**What is expected:**
Reproduce this listing in full.
── Data provided ──
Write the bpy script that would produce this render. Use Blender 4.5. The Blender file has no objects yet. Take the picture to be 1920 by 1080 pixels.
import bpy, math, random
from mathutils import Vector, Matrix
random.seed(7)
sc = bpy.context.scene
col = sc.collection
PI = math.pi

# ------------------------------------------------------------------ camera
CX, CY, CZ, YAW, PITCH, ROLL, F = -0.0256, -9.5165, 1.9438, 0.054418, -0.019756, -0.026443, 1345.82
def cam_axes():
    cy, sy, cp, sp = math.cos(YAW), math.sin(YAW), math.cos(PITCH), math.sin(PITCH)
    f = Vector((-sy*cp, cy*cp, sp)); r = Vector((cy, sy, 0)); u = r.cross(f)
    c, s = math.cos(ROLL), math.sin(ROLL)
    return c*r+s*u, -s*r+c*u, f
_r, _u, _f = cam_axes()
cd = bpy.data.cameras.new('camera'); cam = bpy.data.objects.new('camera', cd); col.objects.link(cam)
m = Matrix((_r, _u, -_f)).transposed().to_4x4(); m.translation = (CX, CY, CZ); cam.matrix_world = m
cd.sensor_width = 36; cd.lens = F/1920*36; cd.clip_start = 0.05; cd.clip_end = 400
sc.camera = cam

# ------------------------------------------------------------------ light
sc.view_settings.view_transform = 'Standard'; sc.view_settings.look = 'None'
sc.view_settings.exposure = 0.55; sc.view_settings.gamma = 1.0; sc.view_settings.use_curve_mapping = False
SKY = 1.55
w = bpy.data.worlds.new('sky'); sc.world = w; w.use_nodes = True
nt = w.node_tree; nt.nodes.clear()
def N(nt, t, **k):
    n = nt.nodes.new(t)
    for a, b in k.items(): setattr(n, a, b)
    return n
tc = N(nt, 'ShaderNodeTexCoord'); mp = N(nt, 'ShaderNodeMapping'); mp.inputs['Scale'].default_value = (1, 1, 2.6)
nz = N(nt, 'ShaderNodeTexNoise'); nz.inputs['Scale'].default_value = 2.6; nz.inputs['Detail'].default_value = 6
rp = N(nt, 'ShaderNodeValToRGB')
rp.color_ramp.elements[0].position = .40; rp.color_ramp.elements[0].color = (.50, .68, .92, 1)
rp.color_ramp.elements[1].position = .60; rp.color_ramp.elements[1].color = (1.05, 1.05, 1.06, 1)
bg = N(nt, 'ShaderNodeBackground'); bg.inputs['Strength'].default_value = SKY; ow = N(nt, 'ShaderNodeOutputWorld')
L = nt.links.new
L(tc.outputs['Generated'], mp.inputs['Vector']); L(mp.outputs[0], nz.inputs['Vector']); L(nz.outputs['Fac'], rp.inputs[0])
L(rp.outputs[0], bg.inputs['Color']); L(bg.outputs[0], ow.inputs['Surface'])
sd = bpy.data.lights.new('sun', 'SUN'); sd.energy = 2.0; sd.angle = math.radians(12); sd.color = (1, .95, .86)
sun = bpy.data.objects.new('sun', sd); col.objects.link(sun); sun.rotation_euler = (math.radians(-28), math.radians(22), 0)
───
**The answer:**
Write the bpy script that would produce this render. Use Blender 4.5. The Blender file has no objects yet. Take the picture to be 1920 by 1080 pixels.
import bpy, math, random
from mathutils import Vector, Matrix
random.seed(7)
sc = bpy.context.scene
col = sc.collection
PI = math.pi

# ------------------------------------------------------------------ camera
CX, CY, CZ, YAW, PITCH, ROLL, F = -0.0256, -9.5165, 1.9438, 0.054418, -0.019756, -0.026443, 1345.82
def cam_axes():
    cy, sy, cp, sp = math.cos(YAW), math.sin(YAW), math.cos(PITCH), math.sin(PITCH)
    f = Vector((-sy*cp, cy*cp, sp)); r = Vector((cy, sy, 0)); u = r.cross(f)
    c, s = math.cos(ROLL), math.sin(ROLL)
    return c*r+s*u, -s*r+c*u, f
_r, _u, _f = cam_axes()
cd = bpy.data.cameras.new('camera'); cam = bpy.data.objects.new('camera', cd); col.objects.link(cam)
m = Matrix((_r, _u, -_f)).transposed().to_4x4(); m.translation = (CX, CY, CZ); cam.matrix_world = m
cd.sensor_width = 36; cd.lens = F/1920*36; cd.clip_start = 0.05; cd.clip_end = 400
sc.camera = cam

# ------------------------------------------------------------------ light
sc.view_settings.view_transform = 'Standard'; sc.view_settings.look = 'None'
sc.view_settings.exposure = 0.55; sc.view_settings.gamma = 1.0; sc.view_settings.use_curve_mapping = False
SKY = 1.55
w = bpy.data.worlds.new('sky'); sc.world = w; w.use_nodes = True
nt = w.node_tree; nt.nodes.clear()
def N(nt, t, **k):
    n = nt.nodes.new(t)
    for a, b in k.items(): setattr(n, a, b)
    return n
tc = N(nt, 'ShaderNodeTexCoord'); mp = N(nt, 'ShaderNodeMapping'); mp.inputs['Scale'].default_value = (1, 1, 2.6)
nz = N(nt, 'ShaderNodeTexNoise'); nz.inputs['Scale'].default_value = 2.6; nz.inputs['Detail'].default_value = 6
rp = N(nt, 'ShaderNodeValToRGB')
rp.color_ramp.elements[0].position = .40; rp.color_ramp.elements[0].color = (.50, .68, .92, 1)
rp.color_ramp.elements[1].position = .60; rp.color_ramp.elements[1].color = (1.05, 1.05, 1.06, 1)
bg = N(nt, 'ShaderNodeBackground'); bg.inputs['Strength'].default_value = SKY; ow = N(nt, 'ShaderNodeOutputWorld')
L = nt.links.new
L(tc.outputs['Generated'], mp.inputs['Vector']); L(mp.outputs[0], nz.inputs['Vector']); L(nz.outputs['Fac'], rp.inputs[0])
L(rp.outputs[0], bg.inputs['Color']); L(bg.outputs[0], ow.inputs['Surface'])
sd = bpy.data.lights.new('sun', 'SUN'); sd.energy = 2.0; sd.angle = math.radians(12); sd.color = (1, .95, .86)
sun = bpy.data.objects.new('sun', sd); col.objects.link(sun); sun.rotation_euler = (math.radians(-28), math.radians(22), 0)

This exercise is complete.